Sunday, 10 March 2024

Lydia Corbett, Picasso's 'Sylvette' at Penwith gallery, St Ives March 8 to April 6 , 2024


 Lydia Corbett, Picasso’s Sylvette, Penwith Gallery St Ives, March 8 to 6 April 2024


You can view this exhibition through extensive photographs online but far better to go there and enjoy the show in the large gallery where the displays of painted pots and the paintings and drawings which make a dynamic impact from a distance are displayed so beautifully and you can examine Lucien Berman’s book on Lydia Corbett’s ceramic objects, He was there when I visited and explained how despite failing sight Lydia can respond to the curved forms made for her and draw her designs of faces that enliven these pots, recalling how Picasso worked in Vallauris at the time when aged 19 she was drawn by him repeatedly.

 


 

Her paintings are very Picasso-esque with also influences from Chagall and I thought Bernard Buffet, who was promoted by her father. Her drawing style reminded me also of the illustrator Charles Keeping who drew for Rosemary Sutcliff’s historical children’s novels.

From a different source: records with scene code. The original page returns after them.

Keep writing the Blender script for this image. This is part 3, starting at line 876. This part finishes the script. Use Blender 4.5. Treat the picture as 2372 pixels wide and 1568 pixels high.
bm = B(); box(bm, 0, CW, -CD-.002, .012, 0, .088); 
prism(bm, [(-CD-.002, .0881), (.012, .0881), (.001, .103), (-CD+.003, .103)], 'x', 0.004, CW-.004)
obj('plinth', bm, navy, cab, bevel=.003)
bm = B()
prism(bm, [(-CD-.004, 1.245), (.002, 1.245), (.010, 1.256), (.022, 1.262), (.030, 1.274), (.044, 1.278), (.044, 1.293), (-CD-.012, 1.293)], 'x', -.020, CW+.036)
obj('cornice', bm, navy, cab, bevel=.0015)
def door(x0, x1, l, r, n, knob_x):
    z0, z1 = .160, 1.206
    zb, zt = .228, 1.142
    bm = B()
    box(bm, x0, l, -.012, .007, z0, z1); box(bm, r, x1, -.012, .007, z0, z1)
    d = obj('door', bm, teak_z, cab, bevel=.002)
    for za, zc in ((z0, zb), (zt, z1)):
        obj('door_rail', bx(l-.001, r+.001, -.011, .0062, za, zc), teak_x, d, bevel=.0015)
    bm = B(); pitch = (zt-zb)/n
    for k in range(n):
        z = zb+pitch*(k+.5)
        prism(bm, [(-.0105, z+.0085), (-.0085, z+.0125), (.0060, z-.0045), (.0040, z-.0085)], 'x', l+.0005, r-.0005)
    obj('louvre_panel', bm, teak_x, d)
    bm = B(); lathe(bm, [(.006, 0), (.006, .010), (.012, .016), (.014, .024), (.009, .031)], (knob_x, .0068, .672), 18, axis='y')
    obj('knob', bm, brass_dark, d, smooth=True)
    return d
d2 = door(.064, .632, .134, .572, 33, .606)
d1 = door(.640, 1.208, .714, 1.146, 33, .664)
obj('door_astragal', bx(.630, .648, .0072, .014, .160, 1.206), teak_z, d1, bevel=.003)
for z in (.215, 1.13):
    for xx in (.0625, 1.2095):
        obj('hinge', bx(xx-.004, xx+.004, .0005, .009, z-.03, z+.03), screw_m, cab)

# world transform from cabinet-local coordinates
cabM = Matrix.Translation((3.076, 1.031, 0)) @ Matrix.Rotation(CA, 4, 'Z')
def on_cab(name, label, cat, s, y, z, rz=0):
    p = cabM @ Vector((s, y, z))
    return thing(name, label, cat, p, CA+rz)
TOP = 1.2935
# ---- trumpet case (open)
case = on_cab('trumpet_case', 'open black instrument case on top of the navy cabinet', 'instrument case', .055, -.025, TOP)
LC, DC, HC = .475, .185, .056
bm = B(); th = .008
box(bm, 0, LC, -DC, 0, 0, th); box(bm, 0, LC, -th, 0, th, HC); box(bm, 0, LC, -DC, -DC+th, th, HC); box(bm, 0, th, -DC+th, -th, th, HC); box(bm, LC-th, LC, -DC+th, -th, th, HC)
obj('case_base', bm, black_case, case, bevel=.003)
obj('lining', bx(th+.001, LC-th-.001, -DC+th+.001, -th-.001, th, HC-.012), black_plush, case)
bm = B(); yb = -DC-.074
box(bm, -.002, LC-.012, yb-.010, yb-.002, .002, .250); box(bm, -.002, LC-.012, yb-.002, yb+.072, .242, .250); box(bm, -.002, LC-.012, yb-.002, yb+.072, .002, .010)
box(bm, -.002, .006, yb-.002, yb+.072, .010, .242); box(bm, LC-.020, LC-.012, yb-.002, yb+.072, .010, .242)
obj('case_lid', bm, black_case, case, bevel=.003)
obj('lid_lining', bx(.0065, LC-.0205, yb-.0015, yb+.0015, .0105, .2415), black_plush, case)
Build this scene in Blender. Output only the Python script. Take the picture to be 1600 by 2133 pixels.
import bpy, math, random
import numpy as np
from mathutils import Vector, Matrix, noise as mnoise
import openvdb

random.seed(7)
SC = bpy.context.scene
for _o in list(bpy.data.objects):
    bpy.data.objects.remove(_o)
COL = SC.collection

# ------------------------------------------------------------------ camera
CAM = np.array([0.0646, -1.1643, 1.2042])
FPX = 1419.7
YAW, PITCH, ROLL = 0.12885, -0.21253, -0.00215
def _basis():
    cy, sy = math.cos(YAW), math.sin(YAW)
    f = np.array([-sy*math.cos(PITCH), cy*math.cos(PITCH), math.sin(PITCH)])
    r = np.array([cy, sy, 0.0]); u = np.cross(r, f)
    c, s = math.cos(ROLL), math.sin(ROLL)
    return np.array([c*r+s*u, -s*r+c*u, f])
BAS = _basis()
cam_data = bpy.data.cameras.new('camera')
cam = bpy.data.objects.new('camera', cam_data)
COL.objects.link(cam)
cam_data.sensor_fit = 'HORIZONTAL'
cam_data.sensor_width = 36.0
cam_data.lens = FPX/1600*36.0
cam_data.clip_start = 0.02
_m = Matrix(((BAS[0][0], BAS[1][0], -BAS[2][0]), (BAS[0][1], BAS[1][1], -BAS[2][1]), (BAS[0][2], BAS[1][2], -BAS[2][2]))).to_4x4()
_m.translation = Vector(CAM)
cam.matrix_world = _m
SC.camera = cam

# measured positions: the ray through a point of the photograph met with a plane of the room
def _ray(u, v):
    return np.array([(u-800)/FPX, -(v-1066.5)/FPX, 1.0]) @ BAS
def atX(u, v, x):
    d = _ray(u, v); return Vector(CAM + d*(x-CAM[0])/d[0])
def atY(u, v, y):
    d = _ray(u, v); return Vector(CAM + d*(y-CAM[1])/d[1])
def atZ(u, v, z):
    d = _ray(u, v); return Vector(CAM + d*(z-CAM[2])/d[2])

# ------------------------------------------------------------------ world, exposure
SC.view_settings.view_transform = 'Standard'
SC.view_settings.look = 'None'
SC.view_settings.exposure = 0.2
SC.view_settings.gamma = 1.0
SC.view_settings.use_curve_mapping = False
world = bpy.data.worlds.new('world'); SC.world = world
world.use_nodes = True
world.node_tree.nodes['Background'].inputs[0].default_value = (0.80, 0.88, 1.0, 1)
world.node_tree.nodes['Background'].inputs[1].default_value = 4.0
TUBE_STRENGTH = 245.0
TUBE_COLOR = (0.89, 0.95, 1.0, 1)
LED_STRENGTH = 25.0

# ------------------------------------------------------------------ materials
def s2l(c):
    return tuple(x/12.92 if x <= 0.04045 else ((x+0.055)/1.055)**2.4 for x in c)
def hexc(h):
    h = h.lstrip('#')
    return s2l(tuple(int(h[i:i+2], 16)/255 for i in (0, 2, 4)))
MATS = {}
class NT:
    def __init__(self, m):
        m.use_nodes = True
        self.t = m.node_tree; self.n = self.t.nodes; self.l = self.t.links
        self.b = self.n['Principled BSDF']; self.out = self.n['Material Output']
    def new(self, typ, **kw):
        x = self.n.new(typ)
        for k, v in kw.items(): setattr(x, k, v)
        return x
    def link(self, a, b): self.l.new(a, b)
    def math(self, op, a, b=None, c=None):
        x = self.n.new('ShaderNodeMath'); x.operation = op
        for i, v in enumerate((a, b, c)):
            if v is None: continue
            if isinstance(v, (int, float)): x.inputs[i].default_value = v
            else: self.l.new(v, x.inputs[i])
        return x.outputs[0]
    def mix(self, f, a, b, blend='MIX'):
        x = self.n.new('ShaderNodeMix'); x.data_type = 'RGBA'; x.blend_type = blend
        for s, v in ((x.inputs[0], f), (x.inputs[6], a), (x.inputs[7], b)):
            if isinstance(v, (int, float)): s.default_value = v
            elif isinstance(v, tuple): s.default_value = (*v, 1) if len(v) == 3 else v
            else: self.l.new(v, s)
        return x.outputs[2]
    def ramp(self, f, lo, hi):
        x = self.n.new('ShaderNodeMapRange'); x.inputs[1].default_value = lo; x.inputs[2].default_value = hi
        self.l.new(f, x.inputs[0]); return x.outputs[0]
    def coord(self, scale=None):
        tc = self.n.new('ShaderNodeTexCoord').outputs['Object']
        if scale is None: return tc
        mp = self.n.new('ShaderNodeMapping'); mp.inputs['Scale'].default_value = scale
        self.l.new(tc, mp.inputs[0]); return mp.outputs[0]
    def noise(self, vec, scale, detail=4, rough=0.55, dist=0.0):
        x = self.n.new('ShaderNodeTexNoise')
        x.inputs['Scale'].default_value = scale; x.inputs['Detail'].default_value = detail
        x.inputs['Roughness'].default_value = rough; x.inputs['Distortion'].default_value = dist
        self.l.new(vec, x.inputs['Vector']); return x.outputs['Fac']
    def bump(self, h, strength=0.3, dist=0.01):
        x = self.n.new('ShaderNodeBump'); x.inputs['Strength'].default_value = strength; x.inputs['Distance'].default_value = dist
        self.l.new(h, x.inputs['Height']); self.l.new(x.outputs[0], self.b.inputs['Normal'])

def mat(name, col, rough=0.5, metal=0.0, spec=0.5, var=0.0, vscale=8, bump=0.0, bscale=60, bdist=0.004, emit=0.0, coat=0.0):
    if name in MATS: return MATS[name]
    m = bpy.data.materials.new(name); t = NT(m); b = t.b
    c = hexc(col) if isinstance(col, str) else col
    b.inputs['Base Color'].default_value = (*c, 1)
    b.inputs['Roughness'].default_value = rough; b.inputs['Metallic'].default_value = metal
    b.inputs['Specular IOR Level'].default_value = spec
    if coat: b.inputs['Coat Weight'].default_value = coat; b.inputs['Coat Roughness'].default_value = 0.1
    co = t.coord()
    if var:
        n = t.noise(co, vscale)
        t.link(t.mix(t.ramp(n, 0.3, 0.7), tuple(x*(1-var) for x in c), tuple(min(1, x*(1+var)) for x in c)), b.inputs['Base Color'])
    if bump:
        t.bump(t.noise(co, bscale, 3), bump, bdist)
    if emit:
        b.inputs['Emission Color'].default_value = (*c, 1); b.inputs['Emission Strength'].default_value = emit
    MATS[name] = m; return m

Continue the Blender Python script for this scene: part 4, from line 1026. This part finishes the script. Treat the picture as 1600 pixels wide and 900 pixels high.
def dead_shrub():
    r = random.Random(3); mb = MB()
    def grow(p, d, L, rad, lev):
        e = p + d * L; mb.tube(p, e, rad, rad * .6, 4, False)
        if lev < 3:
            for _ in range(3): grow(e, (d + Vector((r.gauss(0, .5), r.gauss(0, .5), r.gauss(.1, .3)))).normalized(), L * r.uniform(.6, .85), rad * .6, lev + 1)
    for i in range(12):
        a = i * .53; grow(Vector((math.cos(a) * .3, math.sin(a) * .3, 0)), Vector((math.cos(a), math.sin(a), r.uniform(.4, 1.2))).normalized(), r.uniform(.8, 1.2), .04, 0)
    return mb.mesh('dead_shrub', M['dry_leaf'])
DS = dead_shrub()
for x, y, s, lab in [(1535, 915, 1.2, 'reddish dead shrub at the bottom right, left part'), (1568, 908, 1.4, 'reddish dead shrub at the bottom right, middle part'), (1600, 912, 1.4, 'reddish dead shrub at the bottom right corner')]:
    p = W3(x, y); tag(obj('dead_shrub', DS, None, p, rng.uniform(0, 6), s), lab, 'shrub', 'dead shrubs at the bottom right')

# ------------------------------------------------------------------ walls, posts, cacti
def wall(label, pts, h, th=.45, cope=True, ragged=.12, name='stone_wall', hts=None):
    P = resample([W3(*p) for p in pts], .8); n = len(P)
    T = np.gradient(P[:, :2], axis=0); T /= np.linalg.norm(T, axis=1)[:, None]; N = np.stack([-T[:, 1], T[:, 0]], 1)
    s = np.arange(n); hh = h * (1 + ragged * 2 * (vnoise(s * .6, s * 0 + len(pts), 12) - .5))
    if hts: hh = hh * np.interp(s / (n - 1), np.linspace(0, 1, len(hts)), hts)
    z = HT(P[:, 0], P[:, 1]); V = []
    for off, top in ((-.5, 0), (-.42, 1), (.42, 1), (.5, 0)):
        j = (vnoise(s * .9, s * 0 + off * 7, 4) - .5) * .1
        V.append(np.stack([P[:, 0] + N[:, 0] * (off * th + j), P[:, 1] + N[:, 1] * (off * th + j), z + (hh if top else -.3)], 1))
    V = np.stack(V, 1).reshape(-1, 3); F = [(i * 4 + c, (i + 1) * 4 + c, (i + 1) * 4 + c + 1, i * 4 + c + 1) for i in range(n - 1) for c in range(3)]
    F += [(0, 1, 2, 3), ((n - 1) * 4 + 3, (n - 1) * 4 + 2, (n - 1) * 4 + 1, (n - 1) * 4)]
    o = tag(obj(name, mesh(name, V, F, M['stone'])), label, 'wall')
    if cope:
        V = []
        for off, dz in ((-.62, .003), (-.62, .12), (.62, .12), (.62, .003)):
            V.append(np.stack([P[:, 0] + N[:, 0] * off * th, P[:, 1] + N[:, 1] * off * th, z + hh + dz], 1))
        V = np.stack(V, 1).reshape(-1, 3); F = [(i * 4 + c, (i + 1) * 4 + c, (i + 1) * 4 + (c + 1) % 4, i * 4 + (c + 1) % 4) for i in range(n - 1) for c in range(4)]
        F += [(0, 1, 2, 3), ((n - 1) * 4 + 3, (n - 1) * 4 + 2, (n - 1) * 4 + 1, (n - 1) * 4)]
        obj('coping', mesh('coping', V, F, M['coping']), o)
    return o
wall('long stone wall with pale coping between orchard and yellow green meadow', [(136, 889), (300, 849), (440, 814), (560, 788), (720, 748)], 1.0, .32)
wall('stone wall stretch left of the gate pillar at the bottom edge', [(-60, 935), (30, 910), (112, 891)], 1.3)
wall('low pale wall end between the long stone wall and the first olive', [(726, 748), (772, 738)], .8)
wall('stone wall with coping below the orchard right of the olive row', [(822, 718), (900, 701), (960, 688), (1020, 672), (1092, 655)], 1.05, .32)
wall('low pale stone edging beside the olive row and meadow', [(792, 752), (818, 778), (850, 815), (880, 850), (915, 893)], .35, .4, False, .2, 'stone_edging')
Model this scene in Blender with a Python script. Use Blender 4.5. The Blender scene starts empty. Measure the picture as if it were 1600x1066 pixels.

Lydia Corbett, now 90 years old, was present and I was so pleased to meet her. She has a gentle manner and French accent and a very positive inspirational attitude to life and the need to express love.

Her daughter Isabel Coulton was there and I congratulated her on the excellent book she wrote with her mother, ‘I was Sylvette’ which I re-read recently. It is a really captivating vivid account of Lydia’s life from being a child in occupied France through to school at Summerhill, and later living at Dartington  School of Art. It is illustrated well with many family photographs that give a sense of her complicated history and her family connections. She only took up painting at 45 after her children were independant.

Naturally her relationship with Picasso is fascinating and she insists in the book that he treated her with respect - he was in his seventies - and was a fatherly figure with no sexual predation involved. She modelled for him clothed, with her blonde ponytail which she said was seen and copied by Brigitte Bardot.

The show is a room full of exuberant energy which whilst so reminiscent of Picasso reveals Lydia’s enjoyment of making her own use of his language.




Incidentally we have a great Picasso in Tate St Ives, a very sensitive expressive face, just round a corner in the main galleries and my favourite work in there.